D’une certaine façon, notre habitude de penser en termes de “droit” nous fait oublier l’importance de la “responsabilité”.

Malgré la nature éclectique des participants, chaque groupe avec lequel nous avons travaillé nous est apparu “riche” en talents et en expérience, riche d’un passé jalonné de luttes, de liens humains authentiques, d’une histoire où il a éprouvé des conflits religieux, politiques, des déchirements identitaires de castes. Nos chantiers se sont déroulés dans ce contexte d’une expérience réelle vécue dans toute son ampleur.
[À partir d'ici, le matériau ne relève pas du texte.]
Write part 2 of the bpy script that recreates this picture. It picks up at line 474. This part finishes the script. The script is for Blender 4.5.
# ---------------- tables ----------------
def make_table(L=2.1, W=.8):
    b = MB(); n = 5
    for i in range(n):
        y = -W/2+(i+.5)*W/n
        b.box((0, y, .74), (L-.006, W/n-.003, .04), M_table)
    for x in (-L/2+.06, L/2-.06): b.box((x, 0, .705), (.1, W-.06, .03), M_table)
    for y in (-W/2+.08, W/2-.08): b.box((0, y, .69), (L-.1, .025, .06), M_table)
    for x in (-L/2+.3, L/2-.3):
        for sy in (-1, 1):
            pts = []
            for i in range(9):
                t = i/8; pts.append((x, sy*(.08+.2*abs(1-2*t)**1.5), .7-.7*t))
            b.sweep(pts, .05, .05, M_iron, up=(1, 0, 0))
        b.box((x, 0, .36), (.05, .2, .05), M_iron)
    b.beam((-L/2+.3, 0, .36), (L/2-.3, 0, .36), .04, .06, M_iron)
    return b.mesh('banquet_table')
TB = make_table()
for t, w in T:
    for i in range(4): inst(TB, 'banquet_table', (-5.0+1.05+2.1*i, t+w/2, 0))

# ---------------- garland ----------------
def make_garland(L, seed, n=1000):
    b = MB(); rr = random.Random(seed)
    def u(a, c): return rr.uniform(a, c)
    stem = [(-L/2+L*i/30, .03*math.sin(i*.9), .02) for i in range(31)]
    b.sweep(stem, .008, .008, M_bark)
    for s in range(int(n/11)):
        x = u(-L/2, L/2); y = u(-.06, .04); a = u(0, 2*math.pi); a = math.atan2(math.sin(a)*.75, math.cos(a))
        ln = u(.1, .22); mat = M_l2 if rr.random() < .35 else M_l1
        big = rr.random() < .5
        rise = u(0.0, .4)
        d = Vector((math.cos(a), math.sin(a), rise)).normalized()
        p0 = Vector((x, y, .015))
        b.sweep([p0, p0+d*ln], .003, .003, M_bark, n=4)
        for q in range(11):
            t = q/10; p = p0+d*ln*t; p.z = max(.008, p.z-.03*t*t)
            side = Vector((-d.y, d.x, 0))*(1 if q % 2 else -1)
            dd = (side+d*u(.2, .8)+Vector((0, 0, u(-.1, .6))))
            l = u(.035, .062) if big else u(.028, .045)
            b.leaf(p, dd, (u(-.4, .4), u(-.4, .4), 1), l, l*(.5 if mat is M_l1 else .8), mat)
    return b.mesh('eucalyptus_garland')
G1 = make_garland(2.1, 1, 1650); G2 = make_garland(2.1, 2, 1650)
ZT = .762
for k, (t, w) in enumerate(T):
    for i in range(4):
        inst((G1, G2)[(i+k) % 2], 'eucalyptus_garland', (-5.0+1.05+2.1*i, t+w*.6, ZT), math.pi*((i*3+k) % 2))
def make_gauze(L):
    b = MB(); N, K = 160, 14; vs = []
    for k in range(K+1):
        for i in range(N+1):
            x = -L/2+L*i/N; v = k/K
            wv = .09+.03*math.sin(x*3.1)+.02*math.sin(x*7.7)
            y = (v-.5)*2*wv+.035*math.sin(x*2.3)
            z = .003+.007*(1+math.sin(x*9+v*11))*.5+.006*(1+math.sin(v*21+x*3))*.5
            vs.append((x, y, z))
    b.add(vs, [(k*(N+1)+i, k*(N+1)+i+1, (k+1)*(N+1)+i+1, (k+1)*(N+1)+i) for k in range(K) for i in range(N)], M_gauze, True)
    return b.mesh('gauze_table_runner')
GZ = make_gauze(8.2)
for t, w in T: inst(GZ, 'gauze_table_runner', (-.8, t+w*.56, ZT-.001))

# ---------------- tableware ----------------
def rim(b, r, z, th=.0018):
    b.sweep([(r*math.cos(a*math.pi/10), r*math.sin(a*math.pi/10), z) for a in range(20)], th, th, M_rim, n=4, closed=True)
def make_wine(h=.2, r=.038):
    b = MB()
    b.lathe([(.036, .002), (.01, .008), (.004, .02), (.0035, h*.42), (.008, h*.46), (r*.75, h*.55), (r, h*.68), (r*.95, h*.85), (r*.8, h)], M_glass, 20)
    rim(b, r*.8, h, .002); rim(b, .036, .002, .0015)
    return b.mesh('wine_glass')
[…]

C’est ici que nous avons appris comment des gens d’origines diverses pouvaient identifier la portée des principes de la Charte en les situant dans des contextes culturels et linguistiques familiers, sans pour autant s’écarter de leur esprit. Dès qu’elles ont entendu la première tentative d’exprimer ces principes dans leur langue, ces femmes se sont jetées passionnément sur cette traduction, l’ont améliorée et nous l’ont renvoyée, convaincues d’avoir apporté de la valeur ajoutée. C’est ainsi qu’elles se sont appropriées les principes de la Charte. Nous avons constaté qu’elles reliaient la traduction d’un principe à quelque chose de profond en elles – une expérience réelle – en choisissant les mots justes, la phrase, les rimes et les sonorités aptes à formuler ce qu’elles appelaient la version “correcte” de ce principe. En les exprimant dans une syntaxe et un contenu sémantique agréable à prononcer et à fort potentiel mnémonique, elles les faisaient leurs : elles donnaient ainsi à ces principes le sens et la sonorité qu’elles désiraient.
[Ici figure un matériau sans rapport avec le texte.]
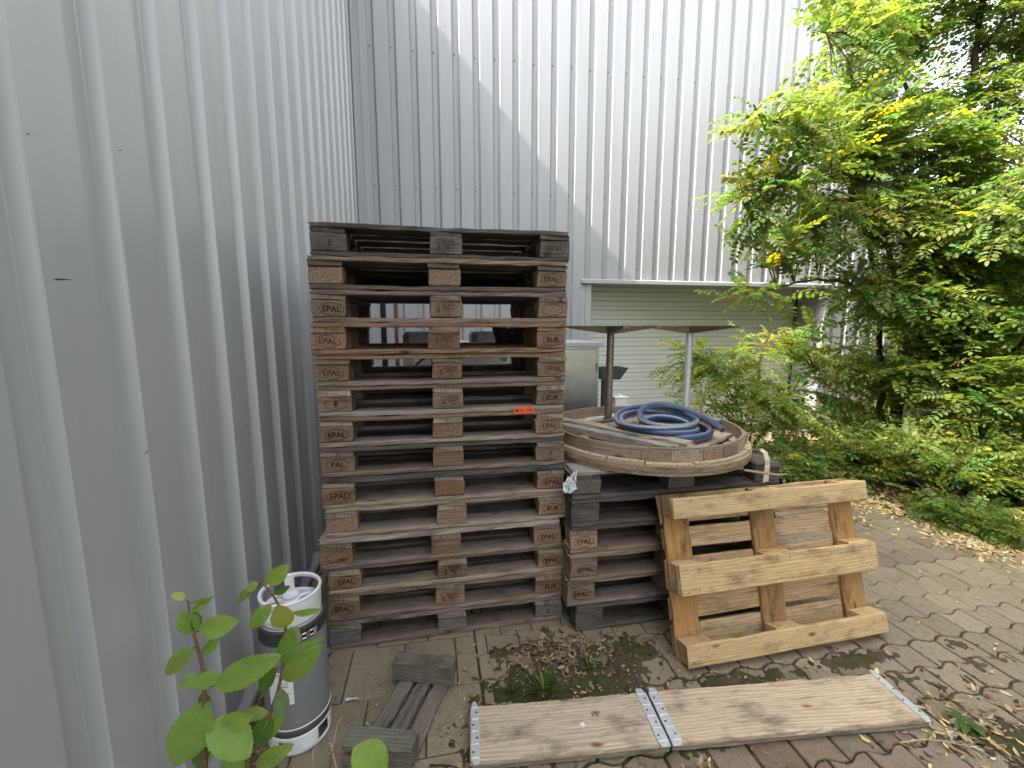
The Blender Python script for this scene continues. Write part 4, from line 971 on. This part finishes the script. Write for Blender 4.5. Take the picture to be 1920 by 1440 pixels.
# ------------------------------------------------------------------ broad leaved saplings in front of the left wall
def broad_mat():
    m = N('broad_leaf'); u = m.n('SeparateXYZ'); m.t.links.new(m.n('UVMap').outputs[0], u.inputs[0]); oi = m.n('ObjectInfo')
    x, y = u.outputs[0], m.math('ABSOLUTE', u.outputs[1])
    v = m.math('ABSOLUTE', m.math('SUBTRACT', m.math('FRACT', m.math('MULTIPLY', m.math('SUBTRACT', x, m.math('MULTIPLY', y, .45)), 9)), .5))
    vein = m.math('MAXIMUM', m.ramp(v, [(.40, 0), (.49, .55)]), m.ramp(y, [(.02, 1), (.05, 0)]))
    n1 = m.noise(m.co('Object'), 55, 5, .7); n2 = m.noise(m.co('Object'), 300, 3, .7)
    c = m.mix(m.ramp(n1, [(.3, 0), (.7, 1)]), oi.outputs['Color'], m.mix(1, oi.outputs['Color'], (.68, .78, .7), 'MULTIPLY'))
    c = m.mix(m.math('MULTIPLY', vein, .42), c, (.30, .36, .10)); c = m.mix(m.ramp(n2, [(.66, 0), (.72, .6)]), c, (.14, .09, .03)); c = m.mix(m.math('MULTIPLY', m.ramp(m.noise(m.co('Object'), 24, 4, .7), [(.60, 0), (.68, 1)]), .45), c, (.24, .22, .06))
    b = m.bsdf; m.t.links.new(c, b.inputs['Base Color']); b.inputs['Roughness'].default_value = .42; b.inputs['Specular IOR Level'].default_value = .4
    bp = m.n('Bump'); m.t.links.new(m.math('SUBTRACT', m.math('MULTIPLY', n1, .5), vein), bp.inputs['Height']); bp.inputs['Strength'].default_value = .5; bp.inputs['Distance'].default_value = .0012; m.t.links.new(bp.outputs[0], b.inputs['Normal'])
    tr = m.n('BsdfTranslucent'); m.t.links.new(m.mix(1, c, (1.3, 1.4, .6), 'MULTIPLY'), tr.inputs[0]); mx = m.n('MixShader'); mx.inputs[0].default_value = .35
    m.t.links.new(b.outputs[0], mx.inputs[1]); m.t.links.new(tr.outputs[0], mx.inputs[2]); m.t.links.new(mx.outputs[0], m.t.nodes['Material Output'].inputs['Surface']); return m.mat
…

Au cours de ce processus, nous avons réalisé que nous entrions dans un mouvement inédit et passionnant où les femmes réarticulaient ou régénéraient ces principes à la lumière de leur propre expérience vécue.

Pour citer quelques exemples tirés de deux langues soeurs : l’Urdu et l’Hindi.
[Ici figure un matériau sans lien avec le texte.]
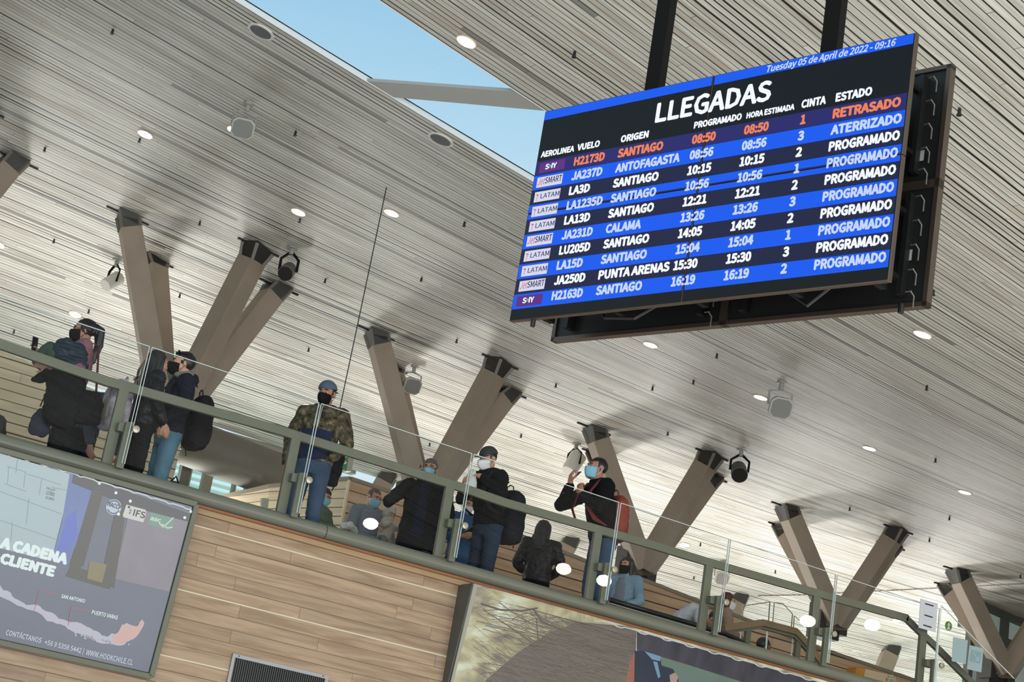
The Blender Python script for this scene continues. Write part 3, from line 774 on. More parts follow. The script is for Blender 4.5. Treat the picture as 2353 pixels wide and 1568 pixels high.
# ---- notices stuck on the glass
def px_panel(pts, Y, th): 
    mb = MB(); mb.prism([onY(x, y, Y) for x, y in pts], (0, th, 0)); return mb
sg = thing('notice_sign', 'white upright notice with three black dashes on the glass', 'sign', tuple(onY(2135, 1453, GY-0.01)))
px_panel([(2115.5, 1376), (2155, 1388), (2150, 1454), (2111, 1443)], GY-0.012, 0.006).build('notice_board', mat('notice_white', (196, 198, 204), 0.5), sg)
mb = MB()
for x, y in ((2135.5, 1390.5), (2133.5, 1416.5), (2131, 1439.5)):
    mb.prism([onY(x-9.5, y-4.2, GY-0.013), onY(x+9.5, y+1.6, GY-0.013), onY(x+9.3, y+4.4, GY-0.013), onY(x-9.7, y-1.4, GY-0.013)], (0, -0.002, 0))
mb.build('dash_mark', BLACK, sg)
c_ = onY(2179.5, 1439, GY-0.01)
gs = thing('green_sticker', 'round green sticker with white figure on the stair glass', 'sticker', tuple(c_))
mb = MB(); mb.cyl(c_, (0, 1, 0), 0.055, 0.004, 28); mb.build('sticker_disc', mat('sticker_green', (70, 120, 50), 0.5), gs)
mb = MB(); u_ = np.array([1, 0, 0]); v_ = np.array([0, 0, 1])
cc = c_+np.array([0, -0.004, 0])
for a0, a1, w_ in (((0.0, 0.035), (0.0, -0.01), 0.014), ((0, -0.005), (-0.012, -0.036), 0.01), ((0, -0.005), (0.014, -0.03), 0.01), ((-0.02, 0.005), (0.02, 0.012), 0.009), ((-0.025, -0.042), (0.022, -0.036), 0.006)):
    mb.bar([cc+u_*a0[0]+v_*a0[1], cc+u_*a1[0]+v_*a1[1]], w_, 0.002, up=(0, -1, 0))
mb.build('sticker_figure', WHITE, gs)
PAPER = mat('pale_blue_notice', (150, 172, 174), 0.5)
for pts, lab, arrow in (([(2191, 1465), (2224, 1472), (2219, 1527), (2187, 1520)], 'plain pale blue sheet on the stair glass', False), ([(2228, 1483), (2260, 1491), (2255, 1546), (2222, 1538)], 'pale blue sheet with a diagonal arrow on the stair glass', True)):
    c_ = onY(sum(p[0] for p in pts)/4, sum(p[1] for p in pts)/4, GY-0.01)
    t = thing('paper_notice', lab, 'notice', tuple(c_), 'pale blue sheets on the stair glass')
    px_panel(pts, GY-0.012, 0.004).build('sheet', PAPER, t)
    if arrow:
        px_panel([(2232, 1494), (2256, 1500), (2252, 1526), (2228, 1520)], GY-0.014, 0.001).build('arrow_field', mat('notice_field', (128, 156, 160), 0.5), t)
        mb = MB(); mb.bar([onY(2236, 1500, GY-0.016), onY(2246, 1516, GY-0.016)], 0.022, 0.002, up=(0, -1, 0)); mb.prism([onY(2240, 1518, GY-0.016), onY(2250, 1508, GY-0.016), onY(2250, 1521, GY-0.016)], (0, 0.002, 0)); mb.build('arrow', PAPER, t)

# ================================================================== ESCALATOR AND INNER BALUSTRADES
esc = thing('escalator_handrail', 'black rubber escalator handrail crossing the denim jacket woman', 'handrail', tuple(onY(1560, 1425, 16.3)))
mb = MB(); mb.tube([onY(x, y, 16.3) for x, y in ((1402, 1379), (1500, 1408), (1600, 1437), (1668, 1458), (1700, 1474), (1760, 1512), (1800, 1540))], 0.03, 10); mb.build('rubber_belt', BLACK, esc, True)
mb = MB(); mb.bar([onY(x, y, 16.32) for x, y in ((1402, 1387), (1500, 1416), (1600, 1445), (1668, 1466), (1760, 1522))], 0.03, 0.02); mb.build('guide_rail', GREYP, esc)
mb = MB(); P_ = [onY(x, y, 16.34) for x, y in ((1402, 1388), (1600, 1446), (1668, 1468))]
mb.loft([[p, p-np.array([0, 0, 0.6]), p-np.array([0, -0.012, 0.6]), p+np.array([0, 0.012, 0])] for p in P_]); mb.build('glass_side', GLASS, esc)
WRAIL = mat('brown_wood_rail', (134, 112, 82), 0.5, noise=0.25, nscale=4)
bal = thing('wooden_balustrade', 'angled balustrade with broad wooden handrail round the stair opening', 'balustrade', tuple(onY(1760, 1500, 17.0)))
YW = 17.0
P_ = [onY(x, y, YW) for x, y in ((1662, 1444), (1750, 1432), (1826, 1452), (1852, 1480), (1890, 1530))]
mb = MB(); mb.bar(P_, 0.1, 0.085); mb.build('handrail', WRAIL, bal, bevel=0.01)
mb = MB(); mb.bar([p-np.array([0, -0.01, 0.06]) for p in P_], 0.05, 0.03); mb.build('under_rail', STEEL, bal)
for x, y, y2 in ((1674, 1453, 1500), (1719, 1446, 1510), (1834, 1474, 1540)):
    a, b = onY(x, y, YW), onY(x-3, y2, YW); mb = MB(); mb.box(((a[0]+b[0])/2, YW+0.02, (a[2]+b[2])/2), (0.075, 0.05, a[2]-b[2])); mb.build('post', STEEL, bal)
for q in (((1702, 1451), (1762, 1447), (1757, 1535), (1697, 1530)), ((1764, 1447), (1822, 1462), (1815, 1540), (1758, 1535))):
    mb = MB(); C4 = [onY(x, y, YW+0.06) for x, y in q]; mb.prism(C4, (0, 0.012, 0)); g_ = mb.build('glass_panel', GLASS, bal)
    mb = MB(); mb.bar([C4[0], C4[3]], 0.012, 0.008, up=(0, 1, 0)); mb.bar([C4[1], C4[2]], 0.012, 0.008, up=(0, 1, 0)); mb.build('glass_edge', GLASSEDGE, g_)
bg = thing('glass_balustrade', 'frameless glass balustrade standing far behind the wooden handrail', 'balustrade', tuple(onY(1780, 1440, 21.5)))
GED = mat('dark_glass_edge', (110, 120, 112), 0.4)
for q in (((1708, 1393), (1769, 1384), (1765, 1440), (1704, 1440)), ((1779, 1385), (1799, 1388), (1821, 1412), (1818, 1445), (1775, 1436)), ((1825, 1416), (1861, 1452), (1858, 1480), (1821, 1470))):
    C4 = [onY(x, y, 21.9) for x, y in q]; mb = MB(); mb.prism(C4, (0, 0.012, 0)); g_ = mb.build('glass_panel', GLASS, bg)
    mb = MB()
    for i in range(len(C4)-2): mb.bar([C4[i], C4[i+1]], 0.014, 0.012, up=(0.1, 1, 0.1))
    mb.bar([C4[-3], C4[-2]], 0.014, 0.012, up=(0.1, 1, 0.1)); mb.bar([C4[-1], C4[0]], 0.014, 0.012, up=(0.1, 1, 0.1)); mb.build('glass_edge', GED, g_)
yb = thing('yellow_marked_beam', 'pale beam end with an amber block at the lower right stairs', 'beam', tuple(onY(2000, 1550, 18.5)))
px_panel([(1968, 1534), (1987, 1538), (1983, 1560), (1964, 1555)], 18.5, 0.2).build('amber_block', mat('amber', (196, 132, 40), 0.5), yb)
px_panel([(1988, 1538), (2040, 1550), (2034, 1578), (1984, 1562)], 18.5, 0.2).build('pale_block', mat('pale_beam', (206, 182, 150), 0.6), yb)
c_ = onY(2047, 1566, 17.8)
fl_ = thing('cog_ornament', 'cream cog-shaped ornament at the bottom edge near the stairs', 'ornament', tuple(c_))
mb = MB(); mb.cyl(c_, (0, 1, 0), 0.06, 0.03, 20)
for k in range(9):
    a = 2*math.pi*k/9; mb.cyl(c_+np.array([0.07*math.cos(a), 0, 0.07*math.sin(a)]), (0, 1, 0), 0.02, 0.03, 10)
mb.build('cog_body', mat('cream', (196, 188, 140), 0.6), fl_)
mb = MB(); mb.cyl(c_+np.array([0, -0.016, 0]), (0, 1, 0), 0.03, 0.006, 16); mb.build('cog_centre', GREYP, fl_)

# ---- duct, exit sign, stick, small plate behind the balcony
DD = np.array([math.cos(math.radians(19)), math.sin(math.radians(19)), 0])
c0 = onY(437, 1018, 22.6)
DUCT = mat('duct_grey', (98, 94, 84), 0.6, 0.0, noise=0.12, nscale=2)
dt = thing('air_duct', 'fat grey cylindrical air duct above the blinds window', 'duct', tuple(c0))
mb = MB(); mb.tube([c0-DD*0.25, c0+DD*7.0], 0.335, 40); mb.build('duct_pipe', DUCT, dt, True)
mb = MB(); mb.tube([c0+DD*1.55, c0+DD*1.56], 0.338, 40); mb.build('duct_joint', mat('duct_joint_dark', (70, 68, 60), 0.5), dt, True)
ex = onY(784, 1062, 21.6)
e_ = thing('exit_sign', 'green hanging exit sign with 3 and an arrow', 'sign', tuple(ex))
px_panel([(770, 1046), (801, 1052), (797, 1082), (766, 1078)], 21.6, 0.1).build('sign_face', mat('exit_green', (30, 104, 64), 0.5, emit=0.25), e_)
px_panel([(801, 1050), (813, 1053), (808, 1084), (796, 1083)], 21.58, 0.14).build('sign_end', GREYP, e_)
mb = MB(); R_ = np.array([1, 0, -0.12]); R_ = R_/np.linalg.norm(R_)
put_text(mb, '3', onY(781, 1066, 21.59), R_, np.array([0, 0, 1.0]), 0.05, 0.08); put_text(mb, '>', onY(791, 1067, 21.59), R_, np.array([0, 0, 1.0]), 0.03, 0.06)
a_ = onY(787, 1063.5, 21.59); mb.bar([a_, a_+R_*0.05], 0.012, 0.002, up=(0, 1, 0)); mb.build('sign_text', WHITE, e_)
mb = MB(); mb.tube([onY(802, 1105, 20.25), onY(785, 1206, 20.0)], 0.022, 8)
tag(mb.build('leaning_stick', mat('stick_cream', (214, 202, 172), 0.5)), 'pale stick leaning against the timber wall left of the father', 'stick')
mb = px_panel([(603, 1145), (618, 1146), (615, 1180), (601, 1178)], 19.5, 0.06)
so = mb.build('side_post', mat('side_post_grey', (168, 166, 146), 0.5)); tag(so, 'short pale grey post behind the kerb left of the camouflage man', 'post')
w0, w1 = hit(888, 431), onY(776, 962, 16.2)
mb = MB(); n_ = 12
mb.tube([w0*(1-i/n_)+w1*(i/n_)+np.array([0.0, 0.0, -0.25*math.sin(math.pi*i/n_)*0.3]) for i in range(n_+1)], 0.006, 6)
tag(mb.build('hanging_cable', BLACK), 'thin dark cable hanging from the roof behind the camouflage man', 'cable')

# ================================================================== ROOF FITTINGS
def roof_n(X, Y):
    e = 0.02; dx = (zc(X+e, Y)-zc(X-e, Y))/(2*e); dy = (zc(X, Y+e)-zc(X, Y-e))/(2*e)
    n = np.array([dx, dy, -1.0]); return n/np.linalg.norm(n)
LIGHTS = [(1072, 95), (540, 299), (334, 308), (686, 487), (900, 489), (-4, 562), (173, 722), (707, 934), (1495, 792), (2120, 768), (1748, 913), (1998, 1030), (2217, 1131), (1573, 1252), (2062, 1425)]
NEAR = ['beside the skylight', 'just below the grey loudspeaker near the skylight', 'at left, halfway down, beside a sprinkler', 'above the black spotlight', 'beside the hanging cable', 'cut by the left edge', 'above the woman with the phone', 'beside the camouflage man', 'under the arrivals board', 'right of the arrivals board bottom corner', 'left of the loudspeaker at right', 'right of the third column shadow', 'at the far right above the stairs', 'beside the fourth column foot', 'at the railing bend']
proto = None
for (x, y), nr in zip(LIGHTS, NEAR):
    h = hit(x, y); n = roof_n(h[0], h[1])
    t = thing('downlight', 'round glowing recessed downlight '+nr, 'downlight', tuple(h), 'recessed downlights in the slatted roof')
    mb = MB(); mb.cyl(h+n*0.004, n, 0.096, 0.012, 28); mb.build('lamp_ring', LAMPRING, t, False)
    mb = MB(); mb.cyl(h+n*0.009, n, 0.082, 0.008, 28); mb.build('lamp_face', LAMP, t)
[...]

1. ’Principe’ a été rendu par Sutra, un mot Sanskrit qui peut être traduit approximativement par “formule magique, ou aphorisme facile à retenir”. En Urdu, le mot est asool.

2. “La dignité de chacun implique qu’il contribue à la liberté et la dignité des autres” est sobrement traduit par Izzat dekar izzat lena. (Respectez les autres et soyez respectés.)

3. “La consommation des ressources naturelles pour répondre aux besoins humains doit s’intégrer dans une démarche plus large d’éducation, de protection active et de gestion prudente de l’environnement” devient Hamari Jarootattom ke liye prakriti/ parisar ka nuksan nahin hona chahiye, qui rappelle la phrase de Ghandi : “Il y a assez pour satisfaire les besoins de tous mais pas l’avidité.”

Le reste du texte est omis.